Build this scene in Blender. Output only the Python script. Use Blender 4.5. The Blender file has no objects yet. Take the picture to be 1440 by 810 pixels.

==

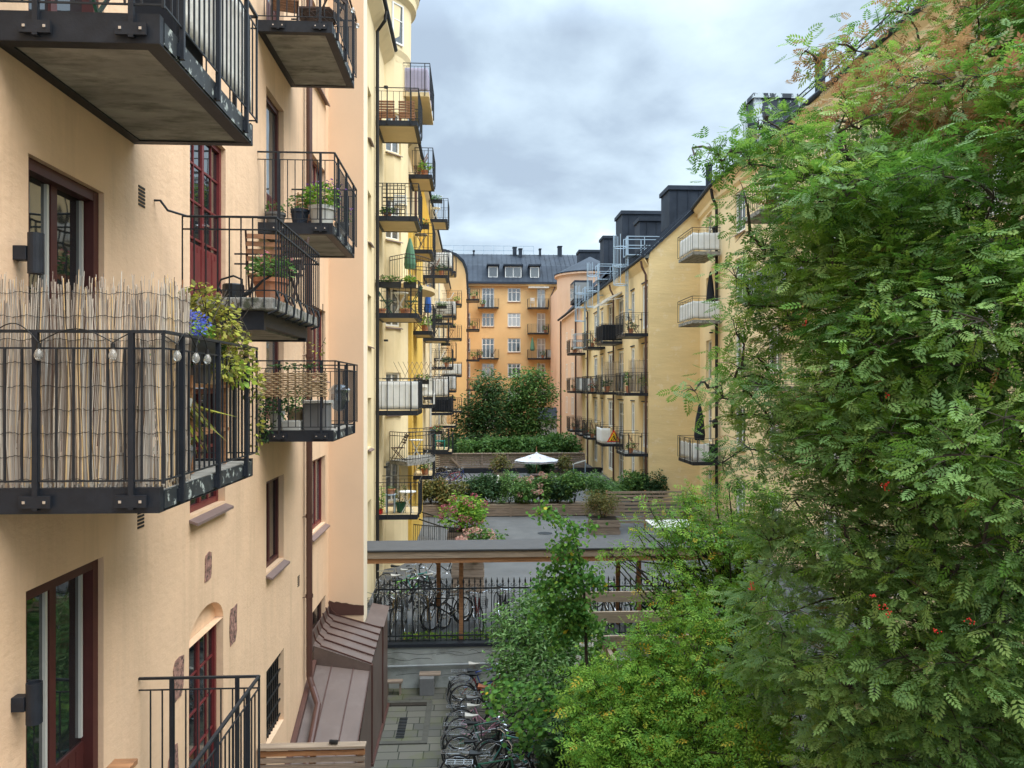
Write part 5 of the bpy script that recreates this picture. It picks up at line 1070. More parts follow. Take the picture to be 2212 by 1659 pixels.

* * *

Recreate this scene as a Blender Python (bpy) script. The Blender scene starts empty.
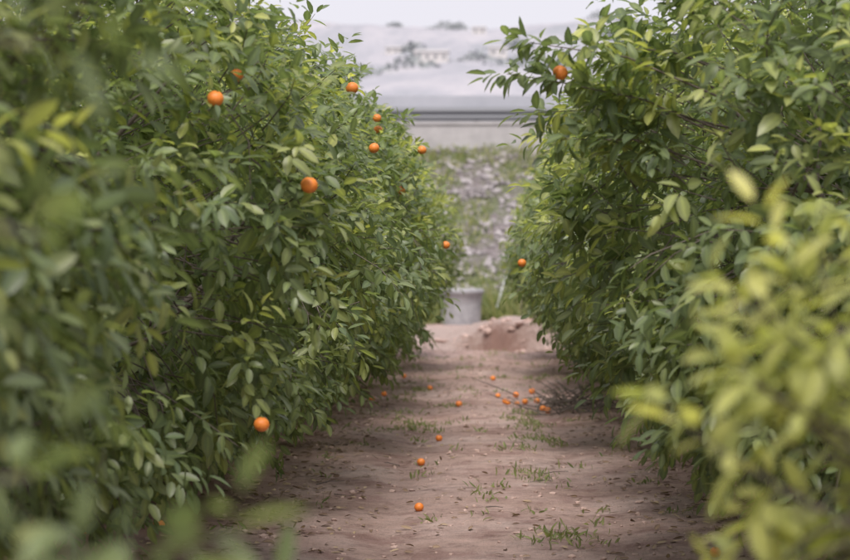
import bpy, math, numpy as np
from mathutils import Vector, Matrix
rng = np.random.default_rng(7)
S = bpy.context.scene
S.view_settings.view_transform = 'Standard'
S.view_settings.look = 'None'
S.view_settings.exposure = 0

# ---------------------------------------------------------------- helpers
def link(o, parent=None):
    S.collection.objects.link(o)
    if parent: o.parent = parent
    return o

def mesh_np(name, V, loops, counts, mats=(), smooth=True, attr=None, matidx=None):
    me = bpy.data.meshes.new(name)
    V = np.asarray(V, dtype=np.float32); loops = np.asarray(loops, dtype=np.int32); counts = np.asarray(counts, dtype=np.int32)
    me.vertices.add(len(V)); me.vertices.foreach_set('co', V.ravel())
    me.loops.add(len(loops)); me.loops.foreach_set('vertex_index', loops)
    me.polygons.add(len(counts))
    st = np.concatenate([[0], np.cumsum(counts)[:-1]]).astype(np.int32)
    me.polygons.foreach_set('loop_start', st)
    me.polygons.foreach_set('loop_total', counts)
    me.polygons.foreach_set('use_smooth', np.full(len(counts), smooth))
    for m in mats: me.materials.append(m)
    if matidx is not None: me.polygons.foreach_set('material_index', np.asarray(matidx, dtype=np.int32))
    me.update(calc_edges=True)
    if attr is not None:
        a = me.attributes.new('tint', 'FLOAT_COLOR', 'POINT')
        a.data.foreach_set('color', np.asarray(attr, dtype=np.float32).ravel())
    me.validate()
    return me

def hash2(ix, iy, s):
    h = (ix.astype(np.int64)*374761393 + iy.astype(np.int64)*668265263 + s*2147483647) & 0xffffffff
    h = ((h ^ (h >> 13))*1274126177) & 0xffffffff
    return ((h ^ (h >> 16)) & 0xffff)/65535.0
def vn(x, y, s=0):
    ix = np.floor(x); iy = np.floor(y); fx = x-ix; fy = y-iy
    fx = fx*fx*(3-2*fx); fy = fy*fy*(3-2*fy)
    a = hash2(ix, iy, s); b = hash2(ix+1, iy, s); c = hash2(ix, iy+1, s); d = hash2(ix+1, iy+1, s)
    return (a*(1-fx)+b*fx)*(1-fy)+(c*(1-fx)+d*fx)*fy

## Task
Omit all pictures, and reproduce exactly the lines from the one holding "Recreate this scene" through the one holding "S.view_settings.exposure = 0", both included.

## Answer to the exercise
Recreate this scene as a Blender Python (bpy) script. The Blender scene starts empty.
import bpy, math, numpy as np
from mathutils import Vector, Matrix
rng = np.random.default_rng(7)
S = bpy.context.scene
S.view_settings.view_transform = 'Standard'
S.view_settings.look = 'None'
S.view_settings.exposure = 0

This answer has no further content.